The long-running opposition protests on Kiev’s central Independence Square are becoming a “school for revolution” as the country’s leaders lose touch with society, top Ukrainian novelist Andrey Kurkov said.
The 52-year-old is one of the most-read authors of the former Soviet Union, with his satirical Russian-language novels, notably Death and the Penguin, translated into many languages.
He said he regularly goes to Independence Square, known as the Maidan, which protesters have occupied since Ukrainian President Viktor Yanukovych in November last year scrapped a rapprochement with the EU under pressure from Russia.
“The Maidan is a school for revolution. There are a lot of crazy people and colorful characters here, but there are also plenty of people who are consolidating their activism,” he said.
Kurkov was also a firm supporter of the 2004 Orange Revolution, which took place on the Maidan. The protest led to a rerun of rigged polls claimed by Yanukovych, bringing pro-Western opposition leaders to power.
The writer’s involvement in the Orange Revolution prompted a dramatic fall in the print runs of his books in Russia.
Kurkov, who has a British wife and three children, is known for his darkly comic style.

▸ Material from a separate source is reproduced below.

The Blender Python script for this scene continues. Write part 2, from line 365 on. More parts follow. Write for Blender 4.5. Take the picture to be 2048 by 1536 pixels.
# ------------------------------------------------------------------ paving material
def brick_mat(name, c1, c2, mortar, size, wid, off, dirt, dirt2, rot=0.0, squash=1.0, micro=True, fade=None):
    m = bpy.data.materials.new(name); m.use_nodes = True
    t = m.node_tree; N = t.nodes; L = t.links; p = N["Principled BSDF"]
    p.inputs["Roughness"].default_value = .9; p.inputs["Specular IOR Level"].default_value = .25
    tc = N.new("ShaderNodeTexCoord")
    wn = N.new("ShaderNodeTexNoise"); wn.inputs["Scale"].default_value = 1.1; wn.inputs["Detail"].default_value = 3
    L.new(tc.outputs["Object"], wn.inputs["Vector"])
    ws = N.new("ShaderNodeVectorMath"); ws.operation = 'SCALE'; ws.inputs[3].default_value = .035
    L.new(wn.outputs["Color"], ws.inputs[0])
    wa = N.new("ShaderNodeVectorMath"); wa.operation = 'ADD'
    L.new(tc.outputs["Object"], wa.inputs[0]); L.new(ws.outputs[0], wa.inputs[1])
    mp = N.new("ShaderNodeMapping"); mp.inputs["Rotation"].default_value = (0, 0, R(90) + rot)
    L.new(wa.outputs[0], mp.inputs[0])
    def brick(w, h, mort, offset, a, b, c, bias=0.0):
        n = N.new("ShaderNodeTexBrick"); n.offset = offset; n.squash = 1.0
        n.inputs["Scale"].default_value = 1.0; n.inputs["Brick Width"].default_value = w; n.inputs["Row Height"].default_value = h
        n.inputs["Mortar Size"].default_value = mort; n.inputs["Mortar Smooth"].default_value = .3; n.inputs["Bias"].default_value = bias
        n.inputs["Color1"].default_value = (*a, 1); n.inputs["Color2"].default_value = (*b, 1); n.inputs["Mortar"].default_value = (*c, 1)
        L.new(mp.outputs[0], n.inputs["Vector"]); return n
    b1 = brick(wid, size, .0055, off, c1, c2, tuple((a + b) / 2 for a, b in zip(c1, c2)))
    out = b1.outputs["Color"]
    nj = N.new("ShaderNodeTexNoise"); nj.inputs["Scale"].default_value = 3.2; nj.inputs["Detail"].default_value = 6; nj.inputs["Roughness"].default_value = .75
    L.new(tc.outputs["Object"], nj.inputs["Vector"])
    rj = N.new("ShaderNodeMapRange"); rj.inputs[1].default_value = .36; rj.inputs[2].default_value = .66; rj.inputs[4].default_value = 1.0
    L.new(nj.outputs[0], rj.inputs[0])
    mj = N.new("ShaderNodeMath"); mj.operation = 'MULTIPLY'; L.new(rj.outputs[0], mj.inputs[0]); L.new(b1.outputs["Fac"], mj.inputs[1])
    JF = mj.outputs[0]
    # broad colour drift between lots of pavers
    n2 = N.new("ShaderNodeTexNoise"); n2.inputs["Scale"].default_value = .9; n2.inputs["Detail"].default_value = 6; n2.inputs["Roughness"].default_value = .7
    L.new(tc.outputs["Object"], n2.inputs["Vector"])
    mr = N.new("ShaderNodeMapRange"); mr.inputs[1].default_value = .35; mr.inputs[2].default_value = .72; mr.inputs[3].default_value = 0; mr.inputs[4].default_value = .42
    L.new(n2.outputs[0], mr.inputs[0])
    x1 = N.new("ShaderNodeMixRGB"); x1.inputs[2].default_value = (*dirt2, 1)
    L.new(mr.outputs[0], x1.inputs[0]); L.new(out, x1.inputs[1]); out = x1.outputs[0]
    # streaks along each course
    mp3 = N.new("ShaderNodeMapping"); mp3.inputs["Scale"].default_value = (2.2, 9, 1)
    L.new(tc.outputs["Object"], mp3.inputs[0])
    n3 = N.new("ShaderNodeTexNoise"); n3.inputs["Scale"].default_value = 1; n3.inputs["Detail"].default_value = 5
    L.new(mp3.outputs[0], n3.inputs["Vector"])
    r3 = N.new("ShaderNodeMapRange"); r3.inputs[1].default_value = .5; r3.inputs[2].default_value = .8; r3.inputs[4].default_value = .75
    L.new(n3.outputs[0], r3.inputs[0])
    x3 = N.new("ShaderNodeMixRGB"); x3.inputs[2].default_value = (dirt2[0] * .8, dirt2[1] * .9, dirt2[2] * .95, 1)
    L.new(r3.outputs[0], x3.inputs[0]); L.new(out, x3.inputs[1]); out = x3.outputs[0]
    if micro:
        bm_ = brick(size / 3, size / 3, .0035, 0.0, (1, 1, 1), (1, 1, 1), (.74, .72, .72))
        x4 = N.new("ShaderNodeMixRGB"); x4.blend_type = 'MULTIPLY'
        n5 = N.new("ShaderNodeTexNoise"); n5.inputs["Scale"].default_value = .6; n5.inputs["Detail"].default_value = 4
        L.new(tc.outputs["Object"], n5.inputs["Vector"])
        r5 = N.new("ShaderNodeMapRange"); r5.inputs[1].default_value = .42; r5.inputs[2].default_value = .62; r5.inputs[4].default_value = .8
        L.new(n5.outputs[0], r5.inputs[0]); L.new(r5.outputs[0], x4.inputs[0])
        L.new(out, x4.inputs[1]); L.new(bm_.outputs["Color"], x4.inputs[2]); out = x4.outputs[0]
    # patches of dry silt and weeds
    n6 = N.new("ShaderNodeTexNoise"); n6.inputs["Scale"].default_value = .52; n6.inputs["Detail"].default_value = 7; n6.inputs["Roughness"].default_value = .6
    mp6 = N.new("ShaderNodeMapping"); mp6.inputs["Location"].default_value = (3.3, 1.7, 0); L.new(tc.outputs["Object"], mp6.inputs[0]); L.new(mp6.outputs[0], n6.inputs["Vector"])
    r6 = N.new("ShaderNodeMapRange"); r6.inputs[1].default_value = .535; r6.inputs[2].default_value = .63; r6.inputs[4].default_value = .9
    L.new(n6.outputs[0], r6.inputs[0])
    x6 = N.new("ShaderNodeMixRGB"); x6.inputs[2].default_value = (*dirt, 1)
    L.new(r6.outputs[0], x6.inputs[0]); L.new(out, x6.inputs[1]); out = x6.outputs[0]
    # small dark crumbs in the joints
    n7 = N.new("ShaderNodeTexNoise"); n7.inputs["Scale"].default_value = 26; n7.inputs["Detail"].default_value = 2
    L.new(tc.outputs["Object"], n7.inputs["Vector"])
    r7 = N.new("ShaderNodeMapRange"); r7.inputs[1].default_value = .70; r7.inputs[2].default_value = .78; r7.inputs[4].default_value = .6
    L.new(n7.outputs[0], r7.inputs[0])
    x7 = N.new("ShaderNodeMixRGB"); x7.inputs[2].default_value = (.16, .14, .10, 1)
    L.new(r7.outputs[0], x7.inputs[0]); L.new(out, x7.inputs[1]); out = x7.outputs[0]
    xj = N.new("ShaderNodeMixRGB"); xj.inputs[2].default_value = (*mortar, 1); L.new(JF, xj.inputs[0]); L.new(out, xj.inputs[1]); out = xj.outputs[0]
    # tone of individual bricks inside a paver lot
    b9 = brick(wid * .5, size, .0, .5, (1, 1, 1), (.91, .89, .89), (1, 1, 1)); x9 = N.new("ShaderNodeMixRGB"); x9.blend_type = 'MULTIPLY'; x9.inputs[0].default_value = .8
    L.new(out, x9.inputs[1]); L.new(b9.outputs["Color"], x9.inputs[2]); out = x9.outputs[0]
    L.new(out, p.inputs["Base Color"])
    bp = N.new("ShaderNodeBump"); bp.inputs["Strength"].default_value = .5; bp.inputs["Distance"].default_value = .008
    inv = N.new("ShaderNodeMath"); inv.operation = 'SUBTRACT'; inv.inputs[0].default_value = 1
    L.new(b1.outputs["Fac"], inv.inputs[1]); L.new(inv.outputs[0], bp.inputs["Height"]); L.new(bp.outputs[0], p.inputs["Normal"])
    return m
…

The hero of Death and the Penguin writes obituaries in advance for a local newspaper, only to find his subjects rapidly meeting premature ends.
Kurkov was on the jury of the 2009 Man Booker International Prize that picked Canadian short story author Alice Munro.
In 2010, when Yanukovych came to power amid disillusionment with the squabbling Orange Revolution leaders, Kurkov said that in his view, one “can only know one Maidan in a lifetime.”
However, he said he has now completely changed his mind, and believes there could be a “third Maidan, then a fourth and so on.”
This form of protest “is now rooted in the consciousness of the people,” he said.
Hundreds of thousands of Ukrainians have taken to the street in the latest protests, particularly after Ukrainian riot police violently dispersed activists, in what Kurkov called a “social explosion.”
The protests have “shown that half the country will never agree to live according to [the authorities’] principles,” he said.
Kurkov was deeply critical of the Ukrainian leadership, saying: “the behavior of Viktor Yanukovych and his allies is absolutely not in line with the times.”
“No Ukrainian politician has gathered so much hatred in the country or been so little respected abroad,” he said of Yanukovych.
For Yanukovych, receiving a US$15 billion bailout from Russia as a reward for scrapping the EU deal was a “very serious psychological defeat,” he said.
“From now on, he is dependent on the mood” of Russian President Vladimir Putin, the writer said.
Yanukovych has misjudged the strength of the pro-European mood in Ukraine, where civil society “has developed much more quickly than in Russia,” Kurkov said.
“Western Ukraine, on the border of Europe, has become virtually European, while eastern Ukraine is close to Russia, but has ceased to be part of Russia,” he said.
“It is only in Crimea [which became part of Soviet Ukraine in 1954] that the pro-Russian mood is still strong. In the Donbass [the Russian-speaking region that is Yanukovych’s heartland], no one wants to unite with Russia,” he said.
As for Yanukovych himself, he has “nothing in common with the European mindset,” Kurkov added.